Eric Hobsbawm
Eric John Ernest Hobsbawm (usually known as "Eric Hobsbawm" or "E. J. Hobsbawm"), the son of a Jewish tradesman, was born in Alexandria, Egypt, on 9th June, 1917. After the First World War ended his parents moved to Austria. By the time he was thirteen, both his parents had died. He went to live with his aunt in Berlin.
When Adolf Hitler gained power in 1933, what was left of Hobsbawn's family moved to London. He later recalled: "In Germany there wasn't any alternative left. Liberalism was failing. If I'd been German and not a Jew, I could see I might have become a Nazi, a German nationalist. I could see how they'd become passionate about saving the nation. It was a time when you didn't believe there was a future unless the world was fundamentally transformed."
Hobsbawn did well in his English school and he won a scholarship to study history at King's College, Cambridge. While a student joined the Communist Party of Great Britain. He also edited the student weekly, Granta.
On the outbreak of the Second World War Hobsbawn joined the British Army.

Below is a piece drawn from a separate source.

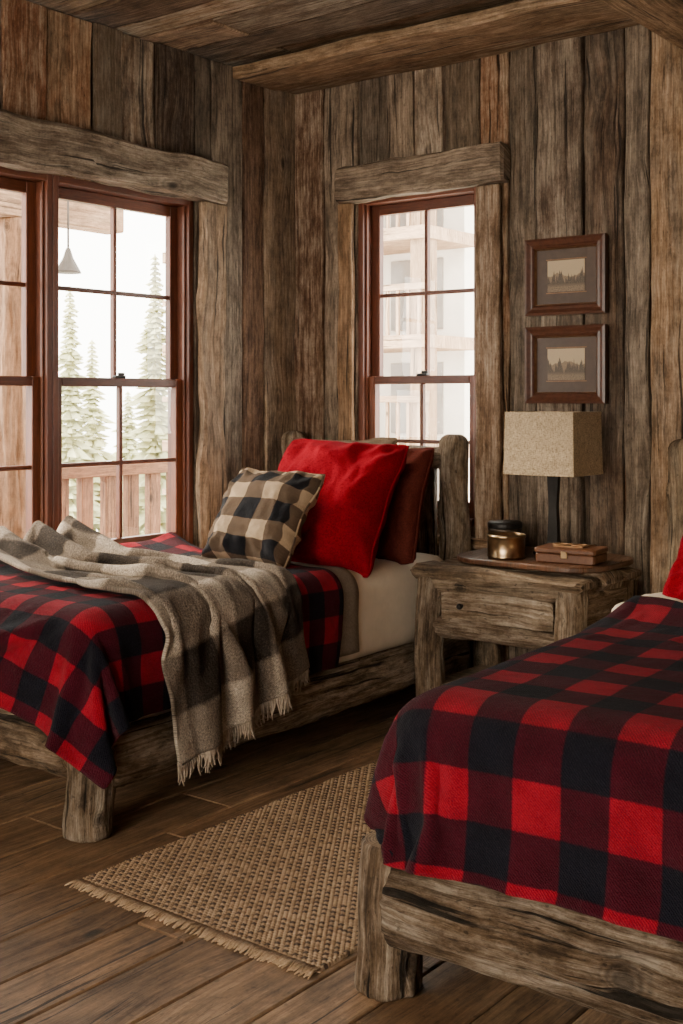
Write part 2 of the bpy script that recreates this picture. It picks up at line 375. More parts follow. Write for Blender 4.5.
def glass_mat():
    m = bpy.data.materials.new('window_glass'); m.use_nodes = True
    nt = m.node_tree; nt.nodes.clear()
    out = nd(nt, 'ShaderNodeOutputMaterial')
    t = nd(nt, 'ShaderNodeBsdfTransparent', {0: (0.97, 0.98, 0.97, 1)})
    g = nd(nt, 'ShaderNodeBsdfGlossy', {0: (1, 1, 1, 1), 1: 0.02})
    mx = nd(nt, 'ShaderNodeMixShader', {0: 0.05, 1: t.outputs[0], 2: g.outputs[0]})
    nt.links.new(mx.outputs[0], out.inputs[0]); return m
glass_m = glass_mat()

def rug_mat():
    m, nt, b = newmat('jute_weave')
    rnd = nd(nt, 'ShaderNodeAttribute', attribute_name='rnd').outputs['Fac']
    co = nd(nt, 'ShaderNodeTexCoord').outputs['Object']
    col = RAMP(nt, rnd, [(0.36,0.245,0.148), (0.42,0.295,0.185), (0.29,0.19,0.112), (0.085,0.055,0.037), (0.38,0.262,0.16)])
    n = NOISE(nt, co, 260, 3, 0.7)
    setin(nt, b, 'Base Color', MULV(nt, col, MR(nt, n, 0.3, 0.7, 0.62, 1.25)))
    b.inputs['Roughness'].default_value = 0.95
    bp = nd(nt, 'ShaderNodeBump', {'Strength': 0.6, 'Distance': 0.002, 'Height': n}); nt.links.new(bp.outputs[0], b.inputs['Normal'])
    return m
rug_m = rug_mat()

def engraving(name, seed):
    # sepia landscape engraving: pale sky, hills, tree masses, foreground strokes
    m, nt, b = newmat(name)
    g = nd(nt, 'ShaderNodeTexCoord').outputs['Generated']
    sp = nd(nt, 'ShaderNodeSeparateXYZ', {0: g}); x, z = sp.outputs[0], sp.outputs[2]
    P = VM(nt, 'ADD', g, (seed, 0, seed*0.7))
    def N1(sc, det=4, zz=0.0, ro=0.6):
        return NOISE(nt, VM(nt, 'MULTIPLY', P, (sc, 0, zz)), 1, det, ro)
    hill = M(nt, 'ADD', MR(nt, N1(2.2), 0.3, 0.7, 0.40, 0.66), 0.0)
    tree = M(nt, 'ADD', MR(nt, N1(7.0, 6, 0, 0.7), 0.35, 0.65, 0.12, 0.82), 0.0)
    hm = MR(nt, M(nt, 'SUBTRACT', hill, z), -0.01, 0.02, 0, 1)
    tm = MR(nt, M(nt, 'SUBTRACT', tree, z), -0.01, 0.03, 0, 1)
    hatch = NOISE(nt, VM(nt, 'MULTIPLY', P, (34, 1, 30)), 1, 4, 0.8)
    sky = MIX(nt, MR(nt, hatch, 0.35, 0.7, 0, 0.35), (0.42,0.315,0.19), (0.24,0.165,0.09))
    hc = MIX(nt, MR(nt, hatch, 0.35, 0.65, 0, 1), (0.27,0.185,0.105), (0.10,0.065,0.036))
    tc = MIX(nt, MR(nt, hatch, 0.40, 0.70, 0, 1), (0.022,0.014,0.009), (0.15,0.098,0.054))
    fg = MR(nt, z, 0.14, 0.26, 1, 0)
    col = MIX(nt, tm, MIX(nt, hm, sky, hc), tc)
    col = MIX(nt, M(nt, 'MULTIPLY', fg, 0.75), col, MIX(nt, MR(nt, hatch, 0.4, 0.6, 0, 1), (0.30,0.21,0.12), (0.07,0.045,0.026)))
    setin(nt, b, 'Base Color', col); b.inputs['Roughness'].default_value = 0.5
    return m
engr = [engraving('engraving_print_a', 2.3), engraving('engraving_print_b', 7.9)]

# ------------------------------------------------------------------ camera
H = 1.4
cam_d = bpy.data.cameras.new('camera'); cam = link(bpy.data.objects.new('camera', cam_d))
cam.location = (4.12, -4.87, H)
cam.rotation_euler = (math.radians(90), 0, math.radians(38))
cam_d.sensor_width = 36; cam_d.lens = 1203 / 1024 * 36; cam_d.shift_y = -112 / 1024
cam_d.clip_start = 0.05
scene.camera = cam

# ------------------------------------------------------------------ room shell
CZ = 3.06
XR, YR = 5.3, -7.2
def wallbuild(name, O, A, Nn, a0, a1, z0, z1, openings, forced=(), widths=(0.10, 0.27), mat=wall_m, ext=(0, 0)):
    O = V(O); A = V(A); Nn = V(Nn)
    mb = MB()
    cuts = sorted(set([a0-ext[0], a1+ext[1]] + [q for o in openings for q in o[:2]]))
    for s0, s1 in zip(cuts[:-1], cuts[1:]):
        mid = (s0 + s1) / 2
        zz = [(z0, z1)]
        for o in openings:
            if o[0] < mid < o[1]: zz = [(z0, o[2]), (o[3], z1)]
        for (q0, q1) in zz:
            if q1 - q0 < 0.01: continue
            board(mb, O + A*mid + Nn*(-0.09) + V((0,0,q0)), O + A*mid + Nn*(-0.09) + V((0,0,q1)), A, Nn, s1 - s0, 0.12, 0.31, 0.0001, 5, 0)
    edges = sorted(set([a0, a1] + [q for o in openings for q in o[:2]] + list(forced)))
    for s0, s1 in zip(edges[:-1], edges[1:]):
        a = s0
        while a < s1 - 1e-6:
            w = random.uniform(*widths)
            if s1 - (a + w) < 0.09: w = s1 - a
            mid = a + w/2
            zz = [(z0, z1)]
            for o in openings:
                if o[0] < mid < o[1]: zz = [(z0, o[2]), (o[3], z1)]
            for (q0, q1) in zz:
                if q1 - q0 < 0.01: continue
                t = random.uniform(0.022, 0.048)
                n = -0.03 + t/2
                board(mb, O + A*mid + Nn*n + V((0,0,q0)), O + A*mid + Nn*n + V((0,0,q1)), A, Nn, w - 0.008, t, None, 0.005, 0.06, 0.006)
            a += w
    return mb.obj(name, [mat])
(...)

Despite speaking German, French, Spanish and Italian fluently he was turned down for intelligence work. He served with the Royal Engineers and later with the Educational Corps.
After the war Hobsbawm returned to Cambridge University where he completed a PhD on the Fabian Society. In 1947 he became a lecturer at Birkbeck College. Hobsbawn joined E. P. Thompson, Christopher Hill, Rodney Hilton, A. L. Morton, Raphael Samuel, George Rudé, John Saville, Dorothy Thompson, Edmund Dell, Victor Kiernan and Maurice Dobb in forming the Communist Party Historians' Group. In 1952 members of the group founded the journal, Past and Present. Over the next few years the journal pioneered the study of working-class history.

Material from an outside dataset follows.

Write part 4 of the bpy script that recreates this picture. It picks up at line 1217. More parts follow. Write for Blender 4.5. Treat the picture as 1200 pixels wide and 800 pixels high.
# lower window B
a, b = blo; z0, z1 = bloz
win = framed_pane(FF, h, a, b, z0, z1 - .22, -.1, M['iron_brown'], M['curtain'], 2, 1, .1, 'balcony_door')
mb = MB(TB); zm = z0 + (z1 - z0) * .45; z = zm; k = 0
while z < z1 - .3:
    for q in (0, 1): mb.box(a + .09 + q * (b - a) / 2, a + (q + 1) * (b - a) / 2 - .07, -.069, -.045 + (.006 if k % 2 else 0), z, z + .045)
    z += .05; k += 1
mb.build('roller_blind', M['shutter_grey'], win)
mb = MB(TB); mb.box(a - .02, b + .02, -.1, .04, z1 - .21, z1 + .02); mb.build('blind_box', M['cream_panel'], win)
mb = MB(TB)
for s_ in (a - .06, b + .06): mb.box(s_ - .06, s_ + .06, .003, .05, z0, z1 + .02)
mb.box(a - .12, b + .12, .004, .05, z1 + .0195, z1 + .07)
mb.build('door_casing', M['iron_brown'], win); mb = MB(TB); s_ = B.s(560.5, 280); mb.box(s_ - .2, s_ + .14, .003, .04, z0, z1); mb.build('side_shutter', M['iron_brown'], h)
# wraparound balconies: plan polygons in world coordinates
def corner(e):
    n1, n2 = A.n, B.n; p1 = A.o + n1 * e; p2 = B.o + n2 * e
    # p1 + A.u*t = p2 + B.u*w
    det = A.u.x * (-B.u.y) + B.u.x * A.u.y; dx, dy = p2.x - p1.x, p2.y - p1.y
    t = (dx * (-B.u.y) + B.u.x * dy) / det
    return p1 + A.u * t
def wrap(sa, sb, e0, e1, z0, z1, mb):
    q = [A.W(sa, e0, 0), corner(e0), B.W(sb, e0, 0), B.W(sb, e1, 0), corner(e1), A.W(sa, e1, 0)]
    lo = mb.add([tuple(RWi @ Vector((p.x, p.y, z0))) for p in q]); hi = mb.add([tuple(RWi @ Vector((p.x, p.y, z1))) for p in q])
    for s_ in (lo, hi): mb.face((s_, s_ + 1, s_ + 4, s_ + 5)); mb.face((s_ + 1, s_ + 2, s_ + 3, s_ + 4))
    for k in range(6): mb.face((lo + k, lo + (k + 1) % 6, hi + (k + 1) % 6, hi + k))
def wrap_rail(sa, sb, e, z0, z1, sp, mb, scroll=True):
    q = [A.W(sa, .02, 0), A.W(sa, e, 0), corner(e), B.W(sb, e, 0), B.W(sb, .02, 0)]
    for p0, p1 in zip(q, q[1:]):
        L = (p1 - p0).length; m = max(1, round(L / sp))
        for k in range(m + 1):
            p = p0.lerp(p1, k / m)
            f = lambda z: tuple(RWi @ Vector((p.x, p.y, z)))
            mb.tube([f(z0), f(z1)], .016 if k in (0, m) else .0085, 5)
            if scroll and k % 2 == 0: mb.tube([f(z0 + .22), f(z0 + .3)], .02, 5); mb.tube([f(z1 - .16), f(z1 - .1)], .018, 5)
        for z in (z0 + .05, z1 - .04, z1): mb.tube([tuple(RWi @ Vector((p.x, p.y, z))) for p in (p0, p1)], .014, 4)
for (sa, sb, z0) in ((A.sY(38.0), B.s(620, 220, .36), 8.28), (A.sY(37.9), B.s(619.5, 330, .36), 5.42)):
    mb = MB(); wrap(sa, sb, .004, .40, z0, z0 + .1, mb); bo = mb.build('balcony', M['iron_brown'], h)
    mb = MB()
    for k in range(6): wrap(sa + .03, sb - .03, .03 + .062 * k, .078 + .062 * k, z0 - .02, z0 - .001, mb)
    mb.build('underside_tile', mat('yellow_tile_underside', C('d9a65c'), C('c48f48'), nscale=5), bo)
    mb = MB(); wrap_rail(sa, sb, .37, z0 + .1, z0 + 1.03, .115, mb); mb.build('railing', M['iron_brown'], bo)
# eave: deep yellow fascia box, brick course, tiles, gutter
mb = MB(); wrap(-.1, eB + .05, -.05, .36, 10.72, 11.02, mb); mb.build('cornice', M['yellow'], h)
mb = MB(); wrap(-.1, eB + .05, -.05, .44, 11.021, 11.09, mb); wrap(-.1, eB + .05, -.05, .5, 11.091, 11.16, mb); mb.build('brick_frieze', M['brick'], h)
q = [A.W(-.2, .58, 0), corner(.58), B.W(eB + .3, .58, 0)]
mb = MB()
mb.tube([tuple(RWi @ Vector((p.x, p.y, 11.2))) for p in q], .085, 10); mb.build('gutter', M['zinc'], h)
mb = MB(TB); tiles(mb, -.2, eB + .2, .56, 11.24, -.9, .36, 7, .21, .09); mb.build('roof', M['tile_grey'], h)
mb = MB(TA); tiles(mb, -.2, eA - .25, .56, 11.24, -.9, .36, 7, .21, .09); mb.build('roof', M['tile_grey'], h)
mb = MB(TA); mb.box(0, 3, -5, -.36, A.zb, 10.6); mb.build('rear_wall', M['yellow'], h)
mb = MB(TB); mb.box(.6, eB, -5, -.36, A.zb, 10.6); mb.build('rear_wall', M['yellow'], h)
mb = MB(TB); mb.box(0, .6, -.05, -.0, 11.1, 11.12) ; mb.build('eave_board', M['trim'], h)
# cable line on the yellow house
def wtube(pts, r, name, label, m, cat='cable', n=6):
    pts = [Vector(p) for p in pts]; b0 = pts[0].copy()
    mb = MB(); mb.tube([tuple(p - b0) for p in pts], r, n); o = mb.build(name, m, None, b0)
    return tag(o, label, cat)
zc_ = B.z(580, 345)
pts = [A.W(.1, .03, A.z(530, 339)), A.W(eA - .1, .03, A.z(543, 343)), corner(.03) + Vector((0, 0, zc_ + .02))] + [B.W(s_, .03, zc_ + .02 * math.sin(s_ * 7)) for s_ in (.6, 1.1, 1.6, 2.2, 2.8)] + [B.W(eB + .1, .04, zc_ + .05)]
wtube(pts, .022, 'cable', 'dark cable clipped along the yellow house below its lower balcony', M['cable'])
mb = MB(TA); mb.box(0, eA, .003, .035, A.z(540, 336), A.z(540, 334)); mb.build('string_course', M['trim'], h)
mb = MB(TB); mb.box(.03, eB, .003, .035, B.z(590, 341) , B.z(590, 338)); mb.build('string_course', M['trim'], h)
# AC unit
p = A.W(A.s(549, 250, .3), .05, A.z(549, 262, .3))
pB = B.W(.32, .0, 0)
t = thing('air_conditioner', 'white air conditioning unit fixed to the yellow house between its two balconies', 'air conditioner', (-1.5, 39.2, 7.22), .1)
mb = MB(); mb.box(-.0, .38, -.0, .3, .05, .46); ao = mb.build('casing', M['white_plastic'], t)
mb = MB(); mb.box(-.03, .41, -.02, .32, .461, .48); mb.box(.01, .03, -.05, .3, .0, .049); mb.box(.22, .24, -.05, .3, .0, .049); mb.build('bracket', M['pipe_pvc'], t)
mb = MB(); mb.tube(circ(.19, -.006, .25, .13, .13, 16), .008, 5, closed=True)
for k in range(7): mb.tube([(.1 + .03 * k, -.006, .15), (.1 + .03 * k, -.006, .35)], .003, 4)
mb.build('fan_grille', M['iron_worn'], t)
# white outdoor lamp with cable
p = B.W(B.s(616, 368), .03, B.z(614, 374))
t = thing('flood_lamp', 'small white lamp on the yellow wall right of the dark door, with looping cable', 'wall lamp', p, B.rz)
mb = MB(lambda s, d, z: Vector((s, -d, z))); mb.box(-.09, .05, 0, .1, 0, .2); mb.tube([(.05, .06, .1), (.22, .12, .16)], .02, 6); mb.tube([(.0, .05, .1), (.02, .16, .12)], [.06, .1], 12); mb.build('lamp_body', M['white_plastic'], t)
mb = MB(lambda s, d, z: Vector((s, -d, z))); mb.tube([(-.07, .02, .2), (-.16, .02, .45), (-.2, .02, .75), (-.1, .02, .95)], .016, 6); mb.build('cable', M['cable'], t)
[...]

John Saville later wrote: "The Historian's Group had a considerable long-term influence upon most of its members. It was an interesting moment in time, this coming together of such a lively assembly of young intellectuals, and their influence upon the analysis of certain periods and subjects of British history was to be far-reaching."
Hobsbawm's first book, Primitive Rebels, was published in 1959. This was followed by The Age of Revolution (1962), Labouting Men (1964), Industry and Empire (1968), Bandits (1969). In 1969 Hobsbawn co-wrote Captain Swing with George Rudé.
Hobsbawm, unlike most of his friends, remained a member of the Communist Party of Great Britain. However, he did protest against the Soviet invasion of Hungary in 1956 and Czechoslovakia in 1968. In 1970 he became professor of history at Birkbeck College, a post he held for twelve years.
Other books by Hobsbawn include Revolutionaries (1973), The Age of Capital (1975), History of Marxism (1978), Workers (1984), The Age of Empire(1987), Nations and Nationalism (1990), The Age of Extremes (1994), On History (1997), Uncommon People (1998), The New Century (1999), Interesting Times (2002) and Globalisation, Democracy and Terrorism (2008).
In 2003 he was awarded the Balzan Prize for European History since 1900 "For his brilliant analysis of the troubled history of twentieth-century Europe and for his ability to combine in-depth historical research with great literary talent."